3) Middle Man – Accountability

With due recognition that the middle finger is more often cast in disparagement so too is Accountability. It is a sometimes cruel specter of reflection to have to actually do what you say. For a manager it is a duel edged sword that must seek commitments from staff and hold them to what is agreed or directed to be done but just as important on the other side, a manager must be accountable to his team with what he says he will do or is asked to do by upper management. When the man or woman running the department is an example by making excuses for what doesn’t get done, rationalizes away every bad result or otherwise puts themselves above the responsibility for behaviors they seek to hold others too they are doomed to dissent. Accountability needn’t be viewed as end results, in fact it is far more productively discussed as commitments to behaviors and efforts. A manager must have faith that if the right things are done in earnest results will follow. Otherwise, the problem is not likely with the staff.

4) Ring Man – Empathy

I’m not sure who or why cultures chose the fourth finger to bear our rings of graduation, our promises of engagement or our commitments of marriage but that’s their prime place. (If you are a pinky ring guy you probably shouldn’t be a manager and if you’re a thumb ring’er well, you’re too hip for this gig anyway). As the key to a great marriage is an abundance of empathy so too is it critical for great management. Not to be confused with sympathy, empathy isn’t about feeling what others feel it is about understanding what others feel and being able to interpret their needs or challenges. A manager’s ability to see the differences in staff’s lives, even only professionally, means a requirement to personalize an approach to driving results. “I treat everyone the same!” That’s the boast of a lousy manager.

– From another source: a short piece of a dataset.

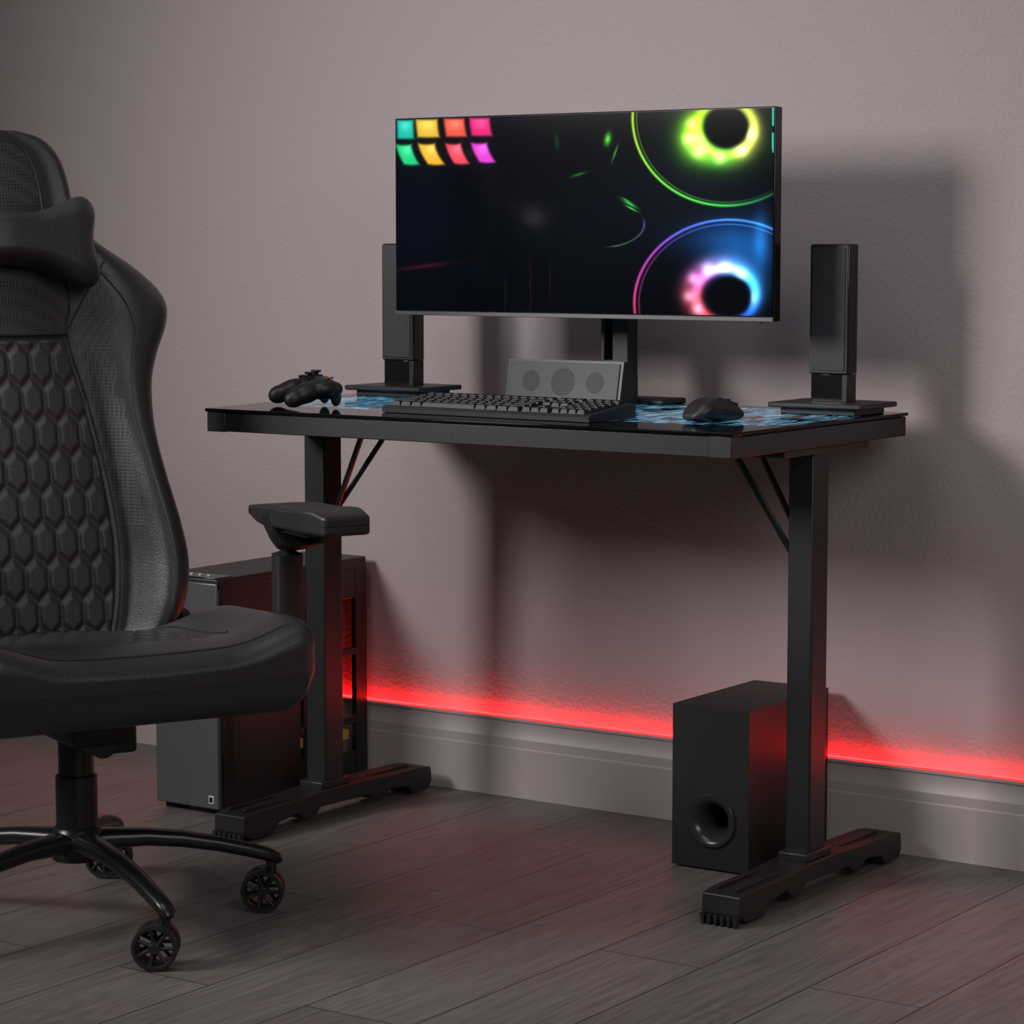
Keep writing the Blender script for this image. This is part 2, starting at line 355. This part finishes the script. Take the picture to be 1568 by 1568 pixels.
b2=lambda a:lerpc(a,[(-pi,(255,90,110),1.1),(-2.5,(255,110,220),1.2),(-1.9,(210,170,255),1.2),(-1.2,(150,190,255),1.1),(-.5,(70,190,255),1),(0,(60,160,250),1),(.8,(40,90,200),.8),(2.2,(220,60,70),1),(pi,(255,90,110),1.1)])
ring(1112,457,45,42,8,b2,.95);ring(1106,452,52,46,15,b2,.45)
for cu,cv in((1062,430),(1083,414),(1110,412),(1135,425),(1055,458),(1068,478),(1150,460)):add((120,110,130),gs(cu,cv,9,9))
over((4,6,12),1/(1+np.exp((np.sqrt(((u-1117)/33)**2+((v-459)/31)**2)-1)*22)))
def streak(cu,cv,l,w,ang,c):
    ca,sa=math.cos(ang),math.sin(ang);x=(u-cu)*ca+(v-cv)*sa;y=-(u-cu)*sa+(v-cv)*ca
    add(c,np.exp(-(x/l)**2-(y/w)**2))
streak(931,213,10,5,1.75,(90,220,40));streak(942,235,14,1.6,1.9,(60,140,30));streak(886,268,11,2,-.3,(30,110,20))
streak(853,215,14,3,1.5,(12,45,15));streak(965,314,12,2,.5,(60,190,50));streak(967,321,10,1.5,.5,(70,200,60));streak(960,308,9,1.2,.5,(40,140,40))
ring(925,345,62,36,1.8,lambda a:lerpc(a,[(-pi,(0,0,0),0),(-.3,(0,0,0),0),(0,(90,60,190),.8),(.5,(60,90,60),.8),(1.1,(80,150,50),.8),(1.8,(0,0,0),0),(pi,(0,0,0),0)]))
streak(650,410,42,3,-.13,(55,6,18));streak(813,440,40,1.2,1.57,(45,6,8));streak(843,430,30,1.0,1.57,(24,16,8));streak(775,455,30,1.5,1.57,(12,16,16))
over((60,235,210),((np.abs(u-1183.5)<1.6)&(((v>150)&(v<193))|((v>204)&(v<235)))).astype(float)*.8)
img=np.clip(np.nan_to_num(img),0,255)/255.;linimg=np.where(img<=.04045,img/12.92,((img+.055)/1.055)**2.4)
sw,sh_=W-.005,H-.0125
vx=(S-.5)*sw;vz=(zt2-.0025)-T*sh_
co=np.stack([vx,np.full_like(vx,.0008),vz],-1).reshape(-1,3)
idx=np.arange(nx*ny).reshape(ny,nx)
fa=np.stack([idx[:-1,:-1],idx[1:,:-1],idx[1:,1:],idx[:-1,1:]],-1).reshape(-1,4)
me=bpy.data.meshes.new('screen');me.vertices.add(len(co));me.vertices.foreach_set('co',co.ravel())
me.loops.add(fa.size);me.loops.foreach_set('vertex_index',fa.ravel().astype(np.int32))
me.polygons.add(len(fa));me.polygons.foreach_set('loop_start',np.arange(0,fa.size,4,dtype=np.int32))
me.update(calc_edges=True);me.validate()
at=me.color_attributes.new('img','FLOAT_COLOR','POINT')
at.data.foreach_set('color',np.concatenate([linimg.reshape(-1,3),np.ones((nx*ny,1))],1).astype(np.float32).ravel())
ms=mat('lcd_picture',(.001,.001,.0015),.10,spec=.15);nt=ms.node_tree;b=nt.nodes['Principled BSDF']
an=nt.nodes.new('ShaderNodeAttribute');an.attribute_name='img';nt.links.new(an.outputs['Color'],b.inputs['Emission Color']);b.inputs['Emission Strength'].default_value=1.05
finish('screen',me,mon,ms,False)

# ------------------------------------------------------------------ speakers
def satellite(loc,rz):
    e=empty('desktop_speaker',(loc[0],loc[1],DZ),rz)
    box('foot_block',e,(0,0,.006),(.145,.11,.0118),M_plastic,.002)
    box('base_plate',e,(0,0,.0165),(.18,.14,.009),M_plastic,.0025)
    box('neck',e,(0,0,.045),(.070,.030,.05),M_gloss,.002)
    box('neck_cheek',e,(.030,.002,.045),(.012,.034,.05),M_plastic,.002)
    box('cabinet',e,(0,.002,.181),(.075,.034,.225),M_gloss,.003)
    box('grille_frame',e,(0,-.0165,.181),(.073,.004,.221),M_plastic,.001)
    box('grille',e,(0,-.0182,.181),(.064,.004,.212),M_mesh,.001)
    for k,z in enumerate((.245,.145)):
        cyl('driver_%d'%k,e,(0,-.0200,z),.024,.001,M_mesh,rot=(math.pi/2,0,0),bevel=.0004)
    return e
satellite((-3.085,4.08),0);satellite((-2.151,4.08),0)
cs=empty('center_speaker',((-2.817-2.552)/2+.006,4.02,DZ))
w2=.1265
def csec(x):return [(x,0,.001),(x,.064,.001),(x,.064,.055),(x,.030,.079),(x,.017,.081),(x,.002,.006)]
loft('cabinet',cs,[csec(-w2),csec(w2)],M_plastic,smooth=False)
ang=math.atan2(.015,.075)
box('grille',cs,(0,.0085,.0415),(.240,.004,.071),M_mesh2,.001,rot=(-ang,0,0))
for k,x in enumerate((-.070,0,.070)):
    rr=.026 if k==1 else .019
    cyl('driver_disc_%d'%k,cs,(x,.0065,.0415),rr,.0009,M_mesh3,rot=(math.pi/2-ang,0,0),bevel=.0003)

sub=empty('subwoofer',(-2.2348,3.9469,0),.0139)
sw_,sd_,sh2=.154,.298,.292
def wood_mat():
    m=mat('black_wood_vinyl',(.012,.012,.012),.5);nt=m.node_tree;b=nt.nodes['Principled BSDF'];L=nt.links.new
    tc=nt.nodes.new('ShaderNodeTexCoord');mp=nt.nodes.new('ShaderNodeMapping');mp.inputs['Scale'].default_value=(60,60,5);L(tc.outputs['Object'],mp.inputs[0])
    n=nt.nodes.new('ShaderNodeTexNoise');n.inputs['Scale'].default_value=4;n.inputs['Detail'].default_value=5;L(mp.outputs[0],n.inputs['Vector'])
    r=nt.nodes.new('ShaderNodeValToRGB');r.color_ramp.elements[0].color=(.006,.006,.006,1);r.color_ramp.elements[1].color=(.024,.023,.023,1)
    L(n.outputs['Fac'],r.inputs[0]);L(r.outputs[0],b.inputs['Base Color'])
    bp=nt.nodes.new('ShaderNodeBump');bp.inputs['Strength'].default_value=.3;bp.inputs['Distance'].default_value=.001;L(n.outputs['Fac'],bp.inputs['Height']);L(bp.outputs[0],b.inputs['Normal'])
    return m
M_wood=wood_mat()
pr_=.047;pc=(-sw_/2+.004,.090)
v=[(-sw_,0,.004),(0,0,.004),(0,sd_,.004),(-sw_,sd_,.004),(-sw_,0,sh2),(0,0,sh2),(0,sd_,sh2),(-sw_,sd_,sh2)]
me=pydata('c',v,[(0,3,2,1),(4,5,6,7),(1,2,6,5),(2,3,7,6),(3,0,4,7)]);finish('cabinet',me,sub,M_wood,False)
N=64;ri=[];ro=[]
for k in range(N):
    a=2*math.pi*(k+.5)/N;ca,sa=math.cos(a),math.sin(a);ri.append((pc[0]+pr_*ca,0,pc[1]+pr_*sa))
    tx=((0 if ca>0 else -sw_)-pc[0])/ca if abs(ca)>1e-6 else 1e9;tz=((sh2 if sa>0 else .004)-pc[1])/sa if abs(sa)>1e-6 else 1e9
    t=min(tx,tz);ro.append((pc[0]+t*ca,0,pc[1]+t*sa))
for cx_,cz_ in((0,.004),(0,sh2),(-sw_,.004),(-sw_,sh2)):
    j=min(range(N),key=lambda i:(ro[i][0]-cx_)**2+(ro[i][2]-cz_)**2);ro[j]=(cx_,0,cz_)
me=pydata('b',ri+ro,[(k,(k+1)%N,(k+1)%N+N,k+N) for k in range(N)]);fixn(me);finish('baffle',me,sub,M_wood,False)
M_port=mat('port_plastic',(.028,.028,.030),.25)
prf=[(pr_+.001,0),(pr_+.001,.003),(pr_-.001,.0050)]+[(pr_-.001-.026*math.sin(t*pi/2),.0050-.046*(1-math.cos(t*pi/2))) for t in [i/14 for i in range(1,15)]]+[(.0200,-.10),(.0001,-.10)]
revolve('bass_port',sub,prf,M_port,n=72,loc=(pc[0],0,pc[1]),rot=(math.pi/2,0,0))
for i,(a,b_) in enumerate(((-.015,.02),(-sw_+.015,.02),(-.015,sd_-.02),(-sw_+.015,sd_-.02))):cyl('pad_%d'%i,sub,(a,b_,.0025),.008,.005,M_dark,bevel=0)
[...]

Don’t treat everyone the same, some need kicks and some need strokes but that is based on what they need to perform not on what you choose to dole out.

5) Pinky – Motivation

While perhaps the least grand finger in the hand this is what separates us from the four fingered cartoon characters. Being a great motivator might seem a bigger part for a great leader but the reality is that for good managing we need to use the other “fingers” for driving most of what motivates people. Getting to people’s self motivation is by far more effective and efficient than coming up with the weekly speech or the threat maker or rah-rah cheerleader. Great communication, application of measurement and being accountable with empathy will be enough of a foundation that you’ll need but a pinky push with words and actions, whether carrots or sticks, to motivate a team to great performance and results.

Of course there are many other good traits in great managers like delegating effectively, patience, being positive, honesty and subject competence but those fingers are for the the other hand. Most of what we accomplish we do with a dominant hand, a dominant side of the brain so the five fingers detailed above can give you a great start to reflect on where you are, or where you need to be to become a great manager. So salute, pump your fist, learn what you need, master what you experience and you’ll join the few of whom the staff says, “My manager’s great!”